Nefretle kınadığımız vahşeti televizyonlarımızı veya radyolarımızı açtığımızda maruz kaldığımız yozluktan, düzeysizlikten ayrı düşünmeyelim. Seyyid Rızalara sahip çıkmalardan, heykel dikmelerden ayrı düşünmeyelim. İğrenç evlilik programlarından ayrı düşünmeyelim. İnsanların bencilleştirilmesinden ayrı düşünmeyelim. Atatürk için "Onu sevmeye mecburmuyuz" diye manşet atan amerikancı holding gazetelerinden ayrı düşünmeyelim. Esnaf, köylü, çiftçi ve işçinin küresel tekellere yem edilmesinden ayrı düşünmeyelim. Tinerci çocuklardan, kapkaçlardan, artan suç oranlarından ayrı düşünmeyelim. Çıkarcılıktan, hırsızlıktan, yolsuzluktan ayrı düşünmeyelim. Tefecilerin eline düşen mahalle sakinlerimizden ayrı düşünmeyelim. Ancak bu bütünselliği kavrayarak emperyalizmi kavrayabiliriz.
Bugün kadınımızın içinde bulunduğu durum, her ne kadar vahim ise de, sistemin çürüklüğünün yalnızca bir emaresidir. Cumhuriyet yıkıcılığının, karşıdevrim programının uygulanışının eseridir. Devrim kadınımıza ve milletimize özgürlük, karşıdevrim ise kölelik getirir. Öyle ise tek doğru yol sonuna kadar Cumhuriyet Devrimleri için mücadele etmektir.
Özgürlüğün Tek Yolu Mustafa Kemal'in Programı
Devrimcilik bilimsel bir bakış açısı gerektirir. Devrimci mücadelesini bilimsel tahlil ile belirlediği doğru yol üzerine kurar. Bilimselliğin en temel ilkesi ise doğru neden-sonuç ilişkileri kurmaktır. Postmodern feminist anlayışlar gibi olaya bir cinsiyet ayrımcılığı gözlüğü ile bakarsak en iyi ihtimal ile olguları tarif edebiliriz, ama asla sorunların temelindeki gerçek neden-sonuç ilişkilerini kavrayamayız. Yani kadınlarımızın neden öldüğünü anlayamayız. Dolayısıyla yanlış teşhis koyup yanlış tedavi yöntemlerine yöneliriz. Kadına baskı ve şiddeti irdelerken merkeze kadın ve erkeklerin toplumsal ilişkilerini (baba, koca, ağabey, sevgili, patron vs.) koyarak birçok sorunu ve yanlışı tespit edebiliriz belki.
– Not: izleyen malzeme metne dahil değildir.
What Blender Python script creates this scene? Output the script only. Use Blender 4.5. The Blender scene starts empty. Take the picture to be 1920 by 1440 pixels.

Fakat bu ancak kadını köleleştiren gerçek ve belirleyici etkenin çürük emperyalist-neoliberal sistem olduğunu anlayıp cumhuriyet devriminin tamamlanmasının mücadelesine omuz verdiğimizde manalı bir başarı sağlayacaktır.
Bir millet ancak müştereken özgürleşir, ilerler veya köleleşir, geriler. Kadına, erkeğe, işçiye, köylüye, yaşlıya, gence, hepimize laiklik gerek, cumhuriyet gerek, vatan gerek, devrim gerek. Cumhuriyet, üretim ekonomisi, toplumsal dayanışma, milli birlik bunlar "demokratik" tercihler değil, yaşamsal mecburiyetler. Mecburiyetleri inkar eden karşıdevrim sistemi önce çürümeye, sonra çökmeye mahkumdur. Bu çürümenin ve çöküşün sancılarını çekiyoruz. Fakat devrim zaten çürüyen bir sistemin tasfiyesidir. Cumhuriyetin yarattığı gençlik, cumhuriyetin özgürleştirdiği kadın en başta olmak üzere Türk milleti bu çürük düzeni yıkmanın eşiğinde. Artık bu bireyci, gerici, çıkarcı, ayrımcı, emperyalist merkezlere bağlı mafya-gladyo sisteminin işlemediği ayan beyan ortada. Milletimizin önünde Mustafa Kemal'in devrim yolu tek seçenek olarak beliriyor. Tarihsel mecburiyetler ebediyen bastırılamaz, ya karanlıklar içinde boğulup yok olacak Türk milleti, ya da yarım kalan devrimi tamamlayacak. O karanlığı AKP döneminde fazlasıyla tadan Türk milleti şüphesiz ki tek çare olan devrimi ve dirilişi seçecek.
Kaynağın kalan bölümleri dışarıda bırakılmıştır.